Golden is a fellow at the Urban Institute — a nonpartisan economic and social policy research group — and was director of the Child and Family Services Agency of the District of Columbia from 2001-04. She served in two presidentially appointed positions in the U.S. Department of Health and Human Services, first as commissioner for children, youth and families, and then as assistant secretary for children and families.

She also served in 2007 as director of state operations for New York, overseeing the management of all state government agencies and founding the children’s cabinet.

Another reason reform is hard, Golden says, is that some families face devastating problems, like depression, substance abuse, domestic violence and poverty.

“It’s especially hard to address those problems in the United States because, compared with other Western countries, we don’t have some basic universally available services that could help families,” she says. “Having access to health care, for example, might prevent a family from sliding into a situation where the child welfare agency must step in.”

Child welfare systems nationwide have improved in recent decades, such as nearly doubling of foster care adoptions — to nearly 50,000 a year — and “conscience steps” by elected leaders to provide resources to adoption parents for special needs kids, Golden says.

Guardianship opportunities also have increased, especially among relatives and grandparents who can offer a permanent home while not terminating their child’s parental rights through adoption.
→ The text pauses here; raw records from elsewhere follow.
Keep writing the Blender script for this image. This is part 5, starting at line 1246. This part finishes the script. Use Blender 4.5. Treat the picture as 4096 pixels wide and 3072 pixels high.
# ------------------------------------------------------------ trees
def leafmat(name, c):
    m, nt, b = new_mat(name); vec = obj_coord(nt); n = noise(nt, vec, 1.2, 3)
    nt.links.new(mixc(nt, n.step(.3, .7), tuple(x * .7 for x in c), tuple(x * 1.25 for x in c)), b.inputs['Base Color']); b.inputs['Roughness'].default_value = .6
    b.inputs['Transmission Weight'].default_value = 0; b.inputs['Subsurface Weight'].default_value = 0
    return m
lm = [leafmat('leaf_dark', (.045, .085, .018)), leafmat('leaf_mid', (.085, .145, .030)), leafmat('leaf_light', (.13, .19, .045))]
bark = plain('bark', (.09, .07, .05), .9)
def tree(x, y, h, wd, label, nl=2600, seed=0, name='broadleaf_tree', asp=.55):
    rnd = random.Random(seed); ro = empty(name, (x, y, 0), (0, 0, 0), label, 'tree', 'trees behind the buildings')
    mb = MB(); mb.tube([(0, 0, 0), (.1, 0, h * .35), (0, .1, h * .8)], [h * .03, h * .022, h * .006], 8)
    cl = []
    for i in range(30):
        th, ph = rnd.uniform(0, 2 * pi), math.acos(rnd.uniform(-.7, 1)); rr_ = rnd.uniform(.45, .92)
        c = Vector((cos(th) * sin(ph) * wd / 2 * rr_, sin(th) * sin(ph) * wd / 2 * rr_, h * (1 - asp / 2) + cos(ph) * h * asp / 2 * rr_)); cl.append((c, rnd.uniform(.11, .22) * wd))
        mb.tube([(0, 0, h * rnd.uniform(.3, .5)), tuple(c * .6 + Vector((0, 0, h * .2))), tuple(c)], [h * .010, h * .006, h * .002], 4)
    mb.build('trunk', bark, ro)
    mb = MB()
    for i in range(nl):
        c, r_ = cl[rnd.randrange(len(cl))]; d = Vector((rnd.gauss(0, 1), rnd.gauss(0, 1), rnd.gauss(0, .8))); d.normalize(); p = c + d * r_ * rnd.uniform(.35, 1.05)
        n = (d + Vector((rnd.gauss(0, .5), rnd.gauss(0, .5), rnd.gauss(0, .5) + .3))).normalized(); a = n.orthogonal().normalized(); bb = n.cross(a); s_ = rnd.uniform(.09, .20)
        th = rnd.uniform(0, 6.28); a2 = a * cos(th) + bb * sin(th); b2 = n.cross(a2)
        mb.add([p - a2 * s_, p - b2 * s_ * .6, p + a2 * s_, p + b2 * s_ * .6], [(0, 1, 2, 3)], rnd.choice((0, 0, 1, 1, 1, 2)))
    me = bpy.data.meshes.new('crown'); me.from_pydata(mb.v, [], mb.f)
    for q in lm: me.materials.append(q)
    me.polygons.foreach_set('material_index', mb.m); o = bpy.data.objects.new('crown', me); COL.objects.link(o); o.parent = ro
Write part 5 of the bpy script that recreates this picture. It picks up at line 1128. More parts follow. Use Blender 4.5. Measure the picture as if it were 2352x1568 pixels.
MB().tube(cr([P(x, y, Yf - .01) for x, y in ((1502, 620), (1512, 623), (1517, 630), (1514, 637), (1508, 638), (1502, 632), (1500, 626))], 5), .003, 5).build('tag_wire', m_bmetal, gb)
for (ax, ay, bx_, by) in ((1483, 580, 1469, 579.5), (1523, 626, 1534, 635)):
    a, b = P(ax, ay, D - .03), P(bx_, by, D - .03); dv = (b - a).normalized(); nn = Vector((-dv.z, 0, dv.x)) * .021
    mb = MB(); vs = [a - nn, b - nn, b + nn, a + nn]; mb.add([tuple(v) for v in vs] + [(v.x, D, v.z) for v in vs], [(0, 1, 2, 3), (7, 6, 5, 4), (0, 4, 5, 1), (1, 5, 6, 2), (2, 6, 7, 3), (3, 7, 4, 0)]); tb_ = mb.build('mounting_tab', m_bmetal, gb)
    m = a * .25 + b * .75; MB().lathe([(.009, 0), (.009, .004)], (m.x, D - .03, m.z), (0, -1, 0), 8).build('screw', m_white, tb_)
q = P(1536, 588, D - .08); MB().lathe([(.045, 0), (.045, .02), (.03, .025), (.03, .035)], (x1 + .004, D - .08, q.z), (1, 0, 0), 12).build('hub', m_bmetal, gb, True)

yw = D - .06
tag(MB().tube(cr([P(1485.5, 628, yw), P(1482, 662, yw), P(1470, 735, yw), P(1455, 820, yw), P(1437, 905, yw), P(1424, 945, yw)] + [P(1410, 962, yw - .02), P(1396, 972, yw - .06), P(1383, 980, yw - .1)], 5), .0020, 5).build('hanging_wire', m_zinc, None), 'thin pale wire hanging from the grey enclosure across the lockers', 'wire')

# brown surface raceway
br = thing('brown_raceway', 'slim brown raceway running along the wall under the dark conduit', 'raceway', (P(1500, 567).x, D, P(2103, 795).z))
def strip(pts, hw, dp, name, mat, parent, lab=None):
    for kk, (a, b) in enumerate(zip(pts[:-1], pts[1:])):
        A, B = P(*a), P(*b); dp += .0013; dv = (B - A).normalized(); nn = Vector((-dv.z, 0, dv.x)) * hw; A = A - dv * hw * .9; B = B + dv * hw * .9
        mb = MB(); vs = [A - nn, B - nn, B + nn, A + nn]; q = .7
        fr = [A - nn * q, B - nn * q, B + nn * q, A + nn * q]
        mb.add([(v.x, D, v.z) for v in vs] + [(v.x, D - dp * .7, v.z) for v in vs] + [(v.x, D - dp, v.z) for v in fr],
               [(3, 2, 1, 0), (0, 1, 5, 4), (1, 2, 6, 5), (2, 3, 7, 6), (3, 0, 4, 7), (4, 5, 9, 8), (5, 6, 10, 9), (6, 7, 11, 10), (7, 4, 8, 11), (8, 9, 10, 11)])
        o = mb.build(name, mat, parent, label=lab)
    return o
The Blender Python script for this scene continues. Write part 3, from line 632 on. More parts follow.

The best solution for children entering the system is finding permanent homes and not having them indefinitely in government care, Golden says.

In her new book, “Reforming Child Welfare,” Golden points to how children in Alabama, Utah and Washington, D.C., are much better off in measurable ways. Social workers in those states visited children more frequently, knew children and families better, and worked closely with them and people important in their lives to develop plans for their futures, she says.